• [The problem]:
Copy the data exactly as it appears, and do not include any pictures.

• [Excerpted data]:
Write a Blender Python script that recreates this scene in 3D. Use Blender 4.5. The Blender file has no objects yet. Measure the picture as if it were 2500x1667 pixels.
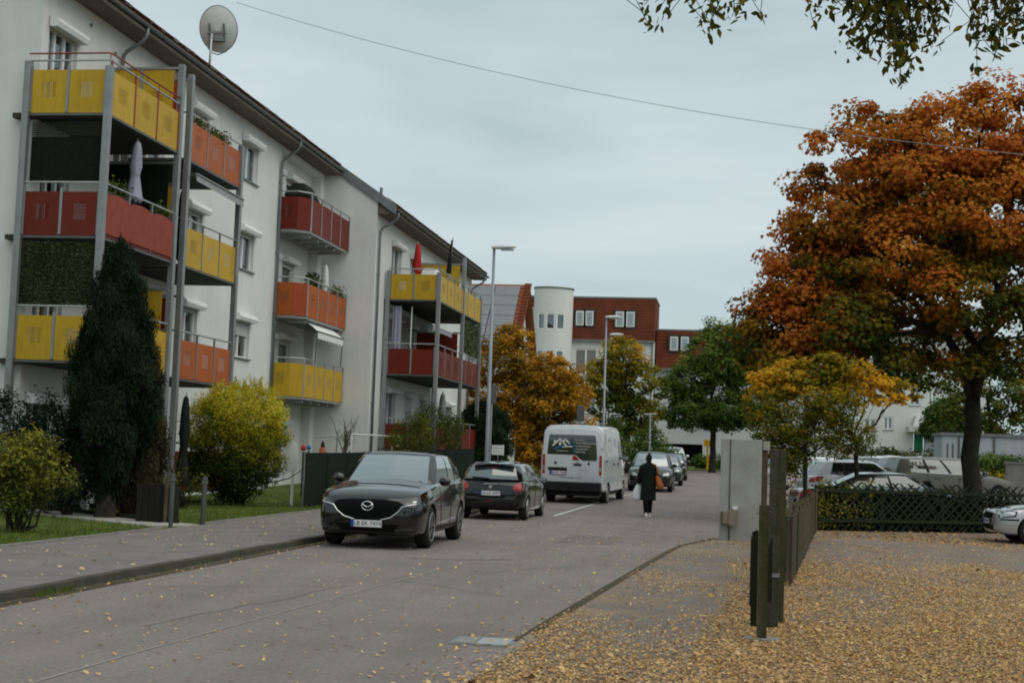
import bpy, bmesh, math, random
import numpy as np
from mathutils import Vector, Matrix
from mathutils.bvhtree import BVHTree

R = math.radians
scene = bpy.context.scene
COL = scene.collection

# ------------------------------------------------------------------ camera
def look_basis(pitch, roll, yaw):
    y, p, r = R(yaw), R(pitch), R(roll)
    fw = Vector((-math.sin(y)*math.cos(p), math.cos(y)*math.cos(p), math.sin(p)))
    rt = Vector((math.cos(y), math.sin(y), 0)); up = rt.cross(fw)
    return fw, math.cos(r)*rt+math.sin(r)*up, -math.sin(r)*rt+math.cos(r)*up
fw, rt, up = look_basis(4.53, 2.05, 9.05)
cam_data = bpy.data.cameras.new('camera'); cam_data.lens = 50; cam_data.sensor_width = 36
cam_data.sensor_fit = 'HORIZONTAL'; cam_data.clip_end = 3000; cam_data.clip_start = .1
cam = bpy.data.objects.new('camera', cam_data); COL.objects.link(cam)
M3 = Matrix((rt, up, -fw)).transposed()
cam.matrix_world = Matrix.Translation((0, 0, 1.65)) @ M3.to_4x4()
scene.camera = cam
scene.cycles.filter_width = 1.9
scene.render.resolution_x = 1024; scene.render.resolution_y = 682

# ------------------------------------------------------------------ sky, sun, exposure
SUN_EL, SUN_AZ = 58.0, 112.0          # azimuth clockwise from +Y: soft light from the open street side, right of the camera
world = bpy.data.worlds.new('World'); scene.world = world; world.use_nodes = True
nt = world.node_tree; nt.nodes.clear()
def wn(t, **k):
    n = nt.nodes.new(t)
    for a, b in k.items(): setattr(n, a, b)
    return n
out = wn('ShaderNodeOutputWorld'); bg = wn('ShaderNodeBackground'); bg.inputs['Strength'].default_value = 1.0
sky = wn('ShaderNodeTexSky', sky_type='NISHITA', sun_disc=False, sun_elevation=R(SUN_EL), sun_rotation=R(SUN_AZ))
sky.dust_density = 3.0; sky.air_density = 1.2
skl = wn('ShaderNodeVectorMath', operation='SCALE'); skl.inputs['Scale'].default_value = .10
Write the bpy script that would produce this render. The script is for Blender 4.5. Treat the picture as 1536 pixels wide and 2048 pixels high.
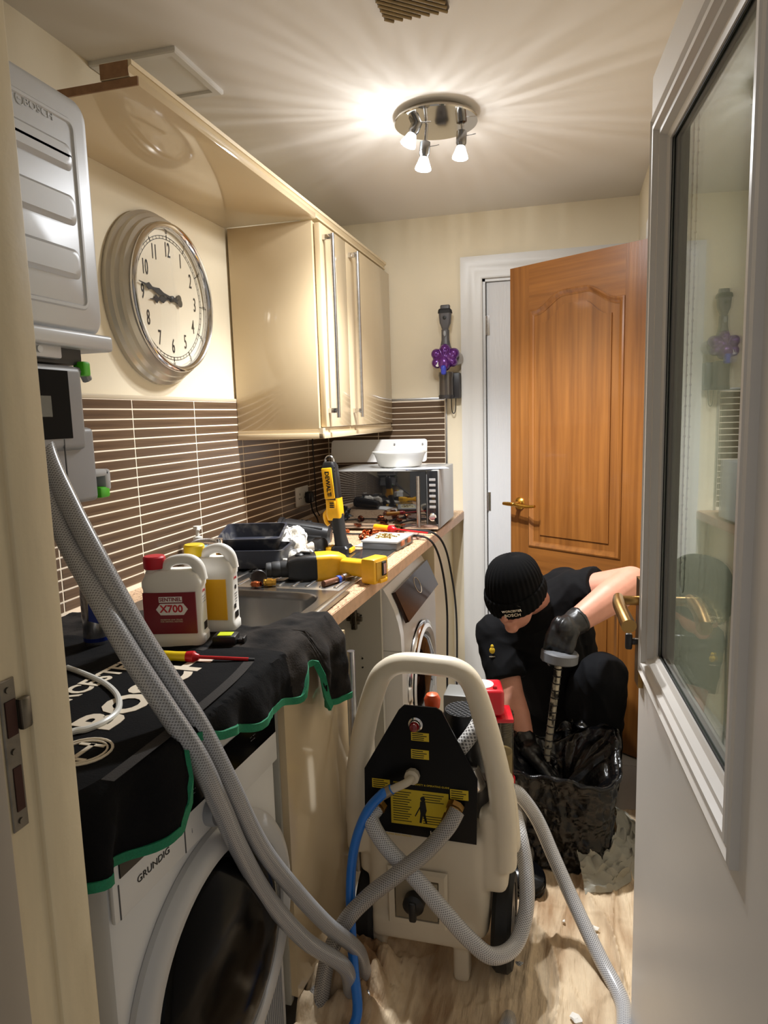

• [Task solution]:
Write a Blender Python script that recreates this scene in 3D. Use Blender 4.5. The Blender file has no objects yet. Measure the picture as if it were 2500x1667 pixels.
import bpy, bmesh, math, random
import numpy as np
from mathutils import Vector, Matrix
from mathutils.bvhtree import BVHTree

R = math.radians
scene = bpy.context.scene
COL = scene.collection

# ------------------------------------------------------------------ camera
def look_basis(pitch, roll, yaw):
    y, p, r = R(yaw), R(pitch), R(roll)
    fw = Vector((-math.sin(y)*math.cos(p), math.cos(y)*math.cos(p), math.sin(p)))
    rt = Vector((math.cos(y), math.sin(y), 0)); up = rt.cross(fw)
    return fw, math.cos(r)*rt+math.sin(r)*up, -math.sin(r)*rt+math.cos(r)*up
fw, rt, up = look_basis(4.53, 2.05, 9.05)
cam_data = bpy.data.cameras.new('camera'); cam_data.lens = 50; cam_data.sensor_width = 36
cam_data.sensor_fit = 'HORIZONTAL'; cam_data.clip_end = 3000; cam_data.clip_start = .1
cam = bpy.data.objects.new('camera', cam_data); COL.objects.link(cam)
M3 = Matrix((rt, up, -fw)).transposed()
cam.matrix_world = Matrix.Translation((0, 0, 1.65)) @ M3.to_4x4()
scene.camera = cam
scene.cycles.filter_width = 1.9
scene.render.resolution_x = 1024; scene.render.resolution_y = 682

# ------------------------------------------------------------------ sky, sun, exposure
SUN_EL, SUN_AZ = 58.0, 112.0          # azimuth clockwise from +Y: soft light from the open street side, right of the camera
world = bpy.data.worlds.new('World'); scene.world = world; world.use_nodes = True
nt = world.node_tree; nt.nodes.clear()
def wn(t, **k):
    n = nt.nodes.new(t)
    for a, b in k.items(): setattr(n, a, b)
    return n
out = wn('ShaderNodeOutputWorld'); bg = wn('ShaderNodeBackground'); bg.inputs['Strength'].default_value = 1.0
sky = wn('ShaderNodeTexSky', sky_type='NISHITA', sun_disc=False, sun_elevation=R(SUN_EL), sun_rotation=R(SUN_AZ))
sky.dust_density = 3.0; sky.air_density = 1.2
skl = wn('ShaderNodeVectorMath', operation='SCALE'); skl.inputs['Scale'].default_value = .10
Write the bpy script that would produce this render. The script is for Blender 4.5. Treat the picture as 1536 pixels wide and 2048 pixels high.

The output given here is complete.